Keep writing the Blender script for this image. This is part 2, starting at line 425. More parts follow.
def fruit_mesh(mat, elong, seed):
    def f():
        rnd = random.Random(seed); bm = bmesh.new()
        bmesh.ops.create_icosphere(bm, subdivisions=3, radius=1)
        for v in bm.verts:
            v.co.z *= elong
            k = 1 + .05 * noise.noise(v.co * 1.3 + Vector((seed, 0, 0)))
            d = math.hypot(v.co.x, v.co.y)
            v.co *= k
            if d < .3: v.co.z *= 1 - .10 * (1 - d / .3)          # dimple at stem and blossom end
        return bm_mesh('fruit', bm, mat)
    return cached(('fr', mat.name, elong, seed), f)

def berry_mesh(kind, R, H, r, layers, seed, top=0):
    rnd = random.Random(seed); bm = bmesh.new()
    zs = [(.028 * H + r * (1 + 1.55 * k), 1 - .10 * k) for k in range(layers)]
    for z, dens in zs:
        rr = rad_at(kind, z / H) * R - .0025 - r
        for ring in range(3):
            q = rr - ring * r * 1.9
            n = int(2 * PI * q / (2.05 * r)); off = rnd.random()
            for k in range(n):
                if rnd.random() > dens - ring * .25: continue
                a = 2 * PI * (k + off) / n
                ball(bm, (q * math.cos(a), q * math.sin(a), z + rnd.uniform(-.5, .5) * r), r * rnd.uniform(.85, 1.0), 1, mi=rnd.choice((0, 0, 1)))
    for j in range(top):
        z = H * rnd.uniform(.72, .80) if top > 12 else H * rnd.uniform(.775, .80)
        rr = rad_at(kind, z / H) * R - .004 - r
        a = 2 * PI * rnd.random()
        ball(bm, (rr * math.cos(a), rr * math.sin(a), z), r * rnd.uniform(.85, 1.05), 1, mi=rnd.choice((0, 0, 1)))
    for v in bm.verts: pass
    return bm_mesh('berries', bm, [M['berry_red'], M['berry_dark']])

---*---

* _WHAT IS ASKED_
Could you quote the material above in full, exactly as it stands?

* _RESULT OF THIS TASK_
Keep writing the Blender script for this image. This is part 2, starting at line 425. More parts follow.
def fruit_mesh(mat, elong, seed):
    def f():
        rnd = random.Random(seed); bm = bmesh.new()
        bmesh.ops.create_icosphere(bm, subdivisions=3, radius=1)
        for v in bm.verts:
            v.co.z *= elong
            k = 1 + .05 * noise.noise(v.co * 1.3 + Vector((seed, 0, 0)))
            d = math.hypot(v.co.x, v.co.y)
            v.co *= k
            if d < .3: v.co.z *= 1 - .10 * (1 - d / .3)          # dimple at stem and blossom end
        return bm_mesh('fruit', bm, mat)
    return cached(('fr', mat.name, elong, seed), f)

def berry_mesh(kind, R, H, r, layers, seed, top=0):
    rnd = random.Random(seed); bm = bmesh.new()
    zs = [(.028 * H + r * (1 + 1.55 * k), 1 - .10 * k) for k in range(layers)]
    for z, dens in zs:
        rr = rad_at(kind, z / H) * R - .0025 - r
        for ring in range(3):
            q = rr - ring * r * 1.9
            n = int(2 * PI * q / (2.05 * r)); off = rnd.random()
            for k in range(n):
                if rnd.random() > dens - ring * .25: continue
                a = 2 * PI * (k + off) / n
                ball(bm, (q * math.cos(a), q * math.sin(a), z + rnd.uniform(-.5, .5) * r), r * rnd.uniform(.85, 1.0), 1, mi=rnd.choice((0, 0, 1)))
    for j in range(top):
        z = H * rnd.uniform(.72, .80) if top > 12 else H * rnd.uniform(.775, .80)
        rr = rad_at(kind, z / H) * R - .004 - r
        a = 2 * PI * rnd.random()
        ball(bm, (rr * math.cos(a), rr * math.sin(a), z), r * rnd.uniform(.85, 1.05), 1, mi=rnd.choice((0, 0, 1)))
    for v in bm.verts: pass
    return bm_mesh('berries', bm, [M['berry_red'], M['berry_dark']])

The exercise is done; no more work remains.